== What you need to do ==
Write out each line beneath this one exactly as it reads.

---------- Raw data ----------

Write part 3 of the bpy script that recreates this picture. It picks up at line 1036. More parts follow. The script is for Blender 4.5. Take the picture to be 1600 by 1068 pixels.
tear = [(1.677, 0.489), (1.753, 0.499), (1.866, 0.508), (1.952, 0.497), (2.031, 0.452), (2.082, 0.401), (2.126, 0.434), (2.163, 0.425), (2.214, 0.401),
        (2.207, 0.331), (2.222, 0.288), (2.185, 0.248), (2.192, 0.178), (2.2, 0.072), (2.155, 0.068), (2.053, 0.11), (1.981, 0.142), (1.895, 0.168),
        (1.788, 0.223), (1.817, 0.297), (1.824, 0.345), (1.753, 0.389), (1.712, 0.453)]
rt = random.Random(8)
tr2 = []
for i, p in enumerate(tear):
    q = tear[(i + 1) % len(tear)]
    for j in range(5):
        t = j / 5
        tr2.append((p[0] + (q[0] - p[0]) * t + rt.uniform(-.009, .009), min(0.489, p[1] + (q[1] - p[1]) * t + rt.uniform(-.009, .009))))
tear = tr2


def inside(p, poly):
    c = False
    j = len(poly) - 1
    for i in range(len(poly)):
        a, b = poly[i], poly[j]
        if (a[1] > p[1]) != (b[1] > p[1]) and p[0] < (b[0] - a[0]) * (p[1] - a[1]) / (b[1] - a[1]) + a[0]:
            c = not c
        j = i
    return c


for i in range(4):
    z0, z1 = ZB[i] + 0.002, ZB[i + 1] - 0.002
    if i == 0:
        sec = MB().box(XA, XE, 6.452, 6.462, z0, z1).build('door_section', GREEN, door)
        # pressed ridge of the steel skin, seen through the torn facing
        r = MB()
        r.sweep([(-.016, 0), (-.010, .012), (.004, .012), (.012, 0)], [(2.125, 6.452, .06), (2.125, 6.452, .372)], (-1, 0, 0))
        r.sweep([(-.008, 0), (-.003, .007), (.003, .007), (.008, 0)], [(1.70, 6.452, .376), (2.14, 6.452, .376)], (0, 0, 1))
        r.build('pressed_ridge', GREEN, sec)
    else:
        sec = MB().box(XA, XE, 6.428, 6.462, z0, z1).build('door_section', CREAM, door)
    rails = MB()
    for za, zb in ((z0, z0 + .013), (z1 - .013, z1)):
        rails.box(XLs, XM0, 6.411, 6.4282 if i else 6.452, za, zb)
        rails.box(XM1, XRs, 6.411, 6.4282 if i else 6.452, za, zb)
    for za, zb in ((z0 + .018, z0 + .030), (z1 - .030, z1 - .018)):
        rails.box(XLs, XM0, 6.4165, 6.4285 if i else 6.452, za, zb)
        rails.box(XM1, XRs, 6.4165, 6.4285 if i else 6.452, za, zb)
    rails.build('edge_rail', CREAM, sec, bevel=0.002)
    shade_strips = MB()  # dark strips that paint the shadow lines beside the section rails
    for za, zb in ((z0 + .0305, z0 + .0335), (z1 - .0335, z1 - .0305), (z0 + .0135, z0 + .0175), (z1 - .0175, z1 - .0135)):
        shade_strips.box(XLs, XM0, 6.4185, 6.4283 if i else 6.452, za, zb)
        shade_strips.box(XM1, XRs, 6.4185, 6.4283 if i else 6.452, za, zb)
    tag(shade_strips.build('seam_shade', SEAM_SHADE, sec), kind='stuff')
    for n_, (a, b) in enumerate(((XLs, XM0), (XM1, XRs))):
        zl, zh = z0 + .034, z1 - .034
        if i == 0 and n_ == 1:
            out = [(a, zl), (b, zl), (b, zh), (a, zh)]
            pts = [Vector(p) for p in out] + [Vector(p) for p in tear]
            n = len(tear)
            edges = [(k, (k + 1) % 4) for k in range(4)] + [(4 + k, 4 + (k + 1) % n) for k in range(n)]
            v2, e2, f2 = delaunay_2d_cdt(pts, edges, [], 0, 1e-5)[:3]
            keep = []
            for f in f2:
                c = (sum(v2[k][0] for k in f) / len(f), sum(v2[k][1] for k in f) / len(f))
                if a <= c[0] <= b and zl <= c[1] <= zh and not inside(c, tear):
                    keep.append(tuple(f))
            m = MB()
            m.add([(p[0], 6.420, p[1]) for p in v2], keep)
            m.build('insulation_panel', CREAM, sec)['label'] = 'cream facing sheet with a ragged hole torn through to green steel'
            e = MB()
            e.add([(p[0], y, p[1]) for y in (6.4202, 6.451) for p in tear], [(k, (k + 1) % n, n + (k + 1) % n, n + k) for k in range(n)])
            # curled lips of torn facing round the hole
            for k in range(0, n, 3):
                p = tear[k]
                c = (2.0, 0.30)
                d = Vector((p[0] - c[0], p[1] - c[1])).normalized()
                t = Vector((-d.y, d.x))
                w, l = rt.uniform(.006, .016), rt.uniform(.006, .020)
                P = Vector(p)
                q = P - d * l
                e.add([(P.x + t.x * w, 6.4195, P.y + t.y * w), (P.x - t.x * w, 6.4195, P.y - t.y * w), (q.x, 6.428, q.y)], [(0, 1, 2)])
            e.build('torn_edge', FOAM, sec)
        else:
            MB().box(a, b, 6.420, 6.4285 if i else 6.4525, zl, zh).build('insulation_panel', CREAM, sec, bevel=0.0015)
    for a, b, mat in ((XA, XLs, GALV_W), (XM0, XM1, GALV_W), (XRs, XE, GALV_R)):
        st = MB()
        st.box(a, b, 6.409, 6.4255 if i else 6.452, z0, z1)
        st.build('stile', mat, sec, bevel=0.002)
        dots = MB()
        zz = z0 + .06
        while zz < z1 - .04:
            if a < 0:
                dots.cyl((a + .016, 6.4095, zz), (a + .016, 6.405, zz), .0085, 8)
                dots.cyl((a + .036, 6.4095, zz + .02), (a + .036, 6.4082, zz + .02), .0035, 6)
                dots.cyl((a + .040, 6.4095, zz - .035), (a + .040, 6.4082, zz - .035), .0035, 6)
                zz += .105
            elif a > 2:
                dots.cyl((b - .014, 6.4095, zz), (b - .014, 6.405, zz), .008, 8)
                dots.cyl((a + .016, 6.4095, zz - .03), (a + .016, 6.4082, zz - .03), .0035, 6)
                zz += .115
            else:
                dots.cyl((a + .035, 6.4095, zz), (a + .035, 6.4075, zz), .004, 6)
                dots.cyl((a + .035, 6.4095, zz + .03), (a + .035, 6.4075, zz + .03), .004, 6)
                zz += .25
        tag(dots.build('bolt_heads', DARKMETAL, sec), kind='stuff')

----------

== Answer to this problem ==
Write part 3 of the bpy script that recreates this picture. It picks up at line 1036. More parts follow. The script is for Blender 4.5. Take the picture to be 1600 by 1068 pixels.
tear = [(1.677, 0.489), (1.753, 0.499), (1.866, 0.508), (1.952, 0.497), (2.031, 0.452), (2.082, 0.401), (2.126, 0.434), (2.163, 0.425), (2.214, 0.401),
        (2.207, 0.331), (2.222, 0.288), (2.185, 0.248), (2.192, 0.178), (2.2, 0.072), (2.155, 0.068), (2.053, 0.11), (1.981, 0.142), (1.895, 0.168),
        (1.788, 0.223), (1.817, 0.297), (1.824, 0.345), (1.753, 0.389), (1.712, 0.453)]
rt = random.Random(8)
tr2 = []
for i, p in enumerate(tear):
    q = tear[(i + 1) % len(tear)]
    for j in range(5):
        t = j / 5
        tr2.append((p[0] + (q[0] - p[0]) * t + rt.uniform(-.009, .009), min(0.489, p[1] + (q[1] - p[1]) * t + rt.uniform(-.009, .009))))
tear = tr2


def inside(p, poly):
    c = False
    j = len(poly) - 1
    for i in range(len(poly)):
        a, b = poly[i], poly[j]
        if (a[1] > p[1]) != (b[1] > p[1]) and p[0] < (b[0] - a[0]) * (p[1] - a[1]) / (b[1] - a[1]) + a[0]:
            c = not c
        j = i
    return c


for i in range(4):
    z0, z1 = ZB[i] + 0.002, ZB[i + 1] - 0.002
    if i == 0:
        sec = MB().box(XA, XE, 6.452, 6.462, z0, z1).build('door_section', GREEN, door)
        # pressed ridge of the steel skin, seen through the torn facing
        r = MB()
        r.sweep([(-.016, 0), (-.010, .012), (.004, .012), (.012, 0)], [(2.125, 6.452, .06), (2.125, 6.452, .372)], (-1, 0, 0))
        r.sweep([(-.008, 0), (-.003, .007), (.003, .007), (.008, 0)], [(1.70, 6.452, .376), (2.14, 6.452, .376)], (0, 0, 1))
        r.build('pressed_ridge', GREEN, sec)
    else:
        sec = MB().box(XA, XE, 6.428, 6.462, z0, z1).build('door_section', CREAM, door)
    rails = MB()
    for za, zb in ((z0, z0 + .013), (z1 - .013, z1)):
        rails.box(XLs, XM0, 6.411, 6.4282 if i else 6.452, za, zb)
        rails.box(XM1, XRs, 6.411, 6.4282 if i else 6.452, za, zb)
    for za, zb in ((z0 + .018, z0 + .030), (z1 - .030, z1 - .018)):
        rails.box(XLs, XM0, 6.4165, 6.4285 if i else 6.452, za, zb)
        rails.box(XM1, XRs, 6.4165, 6.4285 if i else 6.452, za, zb)
    rails.build('edge_rail', CREAM, sec, bevel=0.002)
    shade_strips = MB()  # dark strips that paint the shadow lines beside the section rails
    for za, zb in ((z0 + .0305, z0 + .0335), (z1 - .0335, z1 - .0305), (z0 + .0135, z0 + .0175), (z1 - .0175, z1 - .0135)):
        shade_strips.box(XLs, XM0, 6.4185, 6.4283 if i else 6.452, za, zb)
        shade_strips.box(XM1, XRs, 6.4185, 6.4283 if i else 6.452, za, zb)
    tag(shade_strips.build('seam_shade', SEAM_SHADE, sec), kind='stuff')
    for n_, (a, b) in enumerate(((XLs, XM0), (XM1, XRs))):
        zl, zh = z0 + .034, z1 - .034
        if i == 0 and n_ == 1:
            out = [(a, zl), (b, zl), (b, zh), (a, zh)]
            pts = [Vector(p) for p in out] + [Vector(p) for p in tear]
            n = len(tear)
            edges = [(k, (k + 1) % 4) for k in range(4)] + [(4 + k, 4 + (k + 1) % n) for k in range(n)]
            v2, e2, f2 = delaunay_2d_cdt(pts, edges, [], 0, 1e-5)[:3]
            keep = []
            for f in f2:
                c = (sum(v2[k][0] for k in f) / len(f), sum(v2[k][1] for k in f) / len(f))
                if a <= c[0] <= b and zl <= c[1] <= zh and not inside(c, tear):
                    keep.append(tuple(f))
            m = MB()
            m.add([(p[0], 6.420, p[1]) for p in v2], keep)
            m.build('insulation_panel', CREAM, sec)['label'] = 'cream facing sheet with a ragged hole torn through to green steel'
            e = MB()
            e.add([(p[0], y, p[1]) for y in (6.4202, 6.451) for p in tear], [(k, (k + 1) % n, n + (k + 1) % n, n + k) for k in range(n)])
            # curled lips of torn facing round the hole
            for k in range(0, n, 3):
                p = tear[k]
                c = (2.0, 0.30)
                d = Vector((p[0] - c[0], p[1] - c[1])).normalized()
                t = Vector((-d.y, d.x))
                w, l = rt.uniform(.006, .016), rt.uniform(.006, .020)
                P = Vector(p)
                q = P - d * l
                e.add([(P.x + t.x * w, 6.4195, P.y + t.y * w), (P.x - t.x * w, 6.4195, P.y - t.y * w), (q.x, 6.428, q.y)], [(0, 1, 2)])
            e.build('torn_edge', FOAM, sec)
        else:
            MB().box(a, b, 6.420, 6.4285 if i else 6.4525, zl, zh).build('insulation_panel', CREAM, sec, bevel=0.0015)
    for a, b, mat in ((XA, XLs, GALV_W), (XM0, XM1, GALV_W), (XRs, XE, GALV_R)):
        st = MB()
        st.box(a, b, 6.409, 6.4255 if i else 6.452, z0, z1)
        st.build('stile', mat, sec, bevel=0.002)
        dots = MB()
        zz = z0 + .06
        while zz < z1 - .04:
            if a < 0:
                dots.cyl((a + .016, 6.4095, zz), (a + .016, 6.405, zz), .0085, 8)
                dots.cyl((a + .036, 6.4095, zz + .02), (a + .036, 6.4082, zz + .02), .0035, 6)
                dots.cyl((a + .040, 6.4095, zz - .035), (a + .040, 6.4082, zz - .035), .0035, 6)
                zz += .105
            elif a > 2:
                dots.cyl((b - .014, 6.4095, zz), (b - .014, 6.405, zz), .008, 8)
                dots.cyl((a + .016, 6.4095, zz - .03), (a + .016, 6.4082, zz - .03), .0035, 6)
                zz += .115
            else:
                dots.cyl((a + .035, 6.4095, zz), (a + .035, 6.4075, zz), .004, 6)
                dots.cyl((a + .035, 6.4095, zz + .03), (a + .035, 6.4075, zz + .03), .004, 6)
                zz += .25
        tag(dots.build('bolt_heads', DARKMETAL, sec), kind='stuff')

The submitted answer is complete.